Edited from the beginning of Ralph Waldo Emerson's essay Demonology.
The
name Demonology covers dreams, omens, coincidences, luck, sortilege, magic and
other experiences which shun rather than court inquiry, and deserve notice
chiefly because every man has usually in a lifetime two or three hints in this
kind which are specially impressive to him. They also shed light on our structure.
The
witchcraft of sleep divides with truth the empire of our lives.
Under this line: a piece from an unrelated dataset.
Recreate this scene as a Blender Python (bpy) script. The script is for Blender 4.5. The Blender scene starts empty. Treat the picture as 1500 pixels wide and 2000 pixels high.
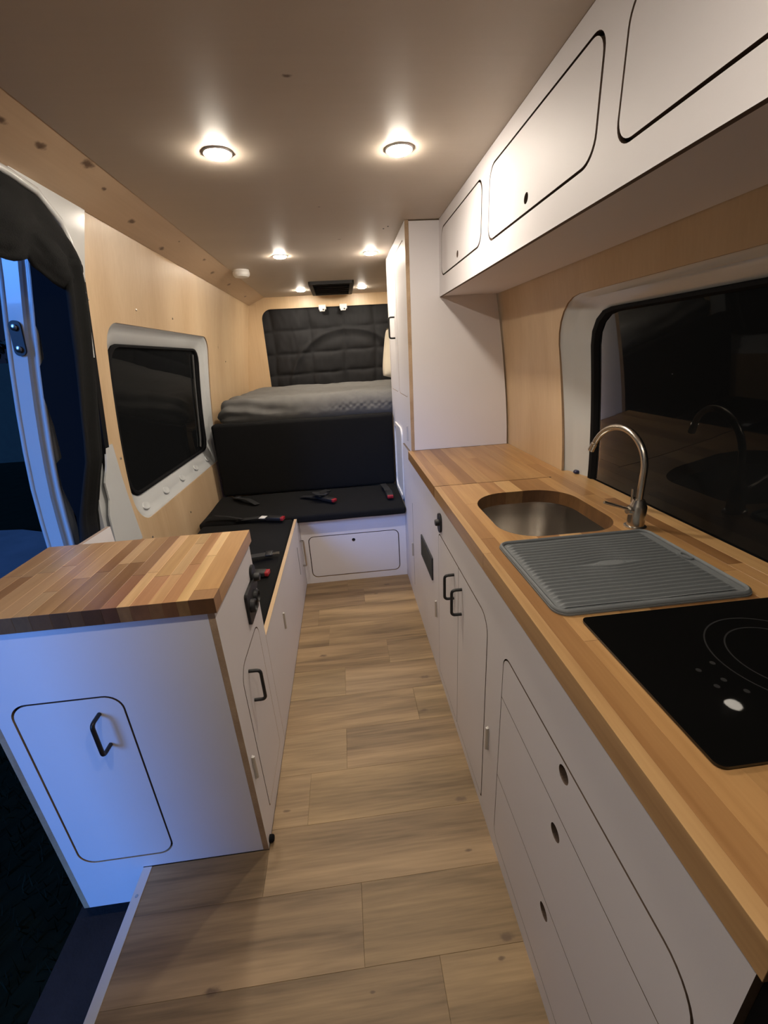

This soft
enchantress visits two children lying locked in each other’s arms, and carries
them asunder by wide spaces of land and sea, and wide intervals of time.
’T is
superfluous to think of the dreams of multitudes, the astonishment remains that
one should dream; that we should resign so quietly this deifying Reason, and
become the theatre of delirious shows, wherein time, space, persons, cities,
animals, should dance before us in merry and mad confusion; a delicate creation
outdoing the prime and flower of actual Nature, antic comedy alternating with
horrid pictures.
Sometimes
the forgotten companions of childhood reappear or we seem busied for hours and
days in peregrinations over seas and lands, in earnest dialogues, strenuous
actions for nothings and absurdities, cheated by spectral jokes and waking
suddenly with ghastly laughter, to be rebuked by the cold, lonely, silent
midnight, and to rake with confusion in memory among the gibbering nonsense to
find the motive of this contemptible cachinnation.
Dreams
are jealous of being remembered; they dissipate instantly and angrily if you
try to hold them. When newly awaked from lively dreams, we are so near them,
still agitated by them, still in their sphere,—give us one syllable, one
feature, one hint, and we should repossess the whole; hours of this strange
entertainment would come trooping back to us; but we cannot get our hand on the
first link or fibre, and the whole is lost. There is a strange wilfulness in
the speed with which it disperses and baffles our grasp.
A
dislocation seems to be the foremost trait of dreams. A painful imperfection
almost always attends them. The fairest forms, the most noble and excellent
persons, are deformed by some pitiful and insane circumstance. The very
landscape and scenery in a dream seem not to fit us, but like a coat or cloak
of some other person to overlap and encumber the wearer; so is the ground, the road,
the house, in dreams, too long or too short, and if it served no other purpose
would show us how accurately Nature fits man awake.
There
is one memory of waking and another of sleep. In our dreams the same scenes and
fancies are many times associated, and that too, it would seem, for years. In
sleep one shall travel certain roads in stage-coaches or gigs, which he
recognizes as familiar, and has dreamed that ride a dozen times; or shall walk
alone in familiar fields and meadows, which road or which meadow in waking
hours he never looked upon.
This feature of
dreams deserves the more attention from its singular resemblance to that
obscure yet startling experience which almost every person confesses in
daylight, that particular passages of conversation and action have occurred to
him in the same order before, whether dreaming or waking; a suspicion that they
have been with precisely these persons in precisely this room, and heard
precisely this dialogue, at some former hour, they know not when.
**
There are magnificent insights in Emerson, but, on the whole, I can`t take him seriously as a thinker. And the gas to insight ratio started to rise as he entered old age.